Promiscuidade entre políticos e jornalistas

O assunto do momento é o lançamento do livro do jornalista José António Saraiva, “Eu e os Políticos”, marcado para 26 de Setembro, mas a cerimónia foi cancelada ontem por razões de segurança. Também a apresentação do livro por Pedro Passos Coelho foi desmarcada por motivos pessoais.

A obra literária não teria nada de demais, caso não revelasse pormenores da vida pessoal de figuras públicas portuguesas, incluindo políticos e respectivos familiares, alguns dos quais já falecidos como a mulher de Durão Barroso. O livro passa a pente fino as memórias de José António Saraiva quanto a contactos que manteve com 42 figuras públicas portuguesas, incluindo revelações sobre orientação sexual, infertilidade, ódios de estimação, intrigas, insultos e jogos de bastidores.

Este que promete ser um “best seller” da coscuvilhice, tem todos os ingredientes para vender mas foca um aspecto terrível que é a promiscuidade entre os políticos e os jornalistas. Neste caso, tenho sérias dúvidas em classificar José António Saraiva de jornalista, apesar de ter sido durante vinte anos director do jornal “Expresso” e mais dez do “Sol”. Isto porque, aproveitou-se de conversas íntimas e pessoais para denegrir a imagem de muita boa gente. Curiosamente, no livro, apenas de quem diz bem é precisamente de Pedro Passos Coelho. Porque será?

“Um livro deste tipo só tem sentido se o autor se dispuser a contar tudo o que ouviu dos seus interlocutores, e relatar tudo a que assistiu, e que julgue ter interesse público. Assim, como o leitor reparou, há no texto revelações duras e outras que roçam a violação da privacidade. Mas, insisto, é o preço a pagar por uma iniciativa como esta”, afirma José António Saraiva nas linhas finais do seu livro “Eu e os Políticos”. “Só guardei para mim aqueles segredos cujo interesse público, em meu entender, não mereceria os danos que a sua divulgação poderia causar”, acrescenta o autor no epílogo do livro de 264 páginas.

“Poucas pessoas terão tido, como eu tive — pelos lugares que ocupei — acesso privilegiado aos principais actores políticos ao longo de 35 anos, materializado em inúmeras conversas privadas. Aqui os políticos aparecem como são (ou como eu os vi) na intimidade, fora da pose conveniente que a presença pública implica. No momento em que me retiro de cargos executivos no jornalismo, senti a necessidade de partilhar com os interessados essas vivências.

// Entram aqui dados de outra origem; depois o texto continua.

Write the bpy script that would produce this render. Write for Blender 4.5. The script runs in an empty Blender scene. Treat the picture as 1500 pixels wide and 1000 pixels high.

Seria porventura egoísmo guardá‑las só para mim e para o meu círculo próximo”, escreve José António Saraiva.

Prevendo críticas, José António Saraiva assegura que não quis fazer retaliações e que procurou imparcialidade na avaliação. “Não prejudiquei uns e beneficiei outros de acordo com as minhas simpatias ou antipatias: procurei tratar todos com igual isenção”, escreveu o autor, acrescentando que “a minha única ambição ao escrevê‑lo foi deixar um testemunho que possa ser útil a quem, no futuro, tente reconstituir a história deste período”.

O livro tem incendiado as redes sociais pelos piores motivos, havendo pessoas a referir que José António Saraiva não deveria deixar a carreira de jornalismo desta maneira.

“Nunca antes, à excepção de um episódio com imagens vídeo de sexo dadas à estampa há 30 anos, se foi tão longe na deliberação da devassa gratuita da intimidade, sem outro objectivo que não o de devassar, ferir e lucrar com isso”, criticou também Fernanda Câncio (referida no livro).

Daniel Oliveira, no Facebook, classifica o comportamento de Saraiva de “abjecto”, referindo-se a uma alegada conversa entre Miguel Portas e José António Saraiva e que este agora revela. “Um dos assuntos que refere tem a ver com Paulo Portas e supostas dificuldades que este viria a ter, por causa da sua vida pessoal em afirmar-se no CDS”.

Bruno Nogueira também desabafa no Facebook “o nojo vende sempre, não há aqui nenhuma novidade. Reparem na classe: estamos a falar de um livro que contém revelações sobre a vida íntima de políticos, muitas das quais atribuídas a personalidades que já morreram, e baseadas em conversas privadas. Querem uma alcoviteira melhor?”.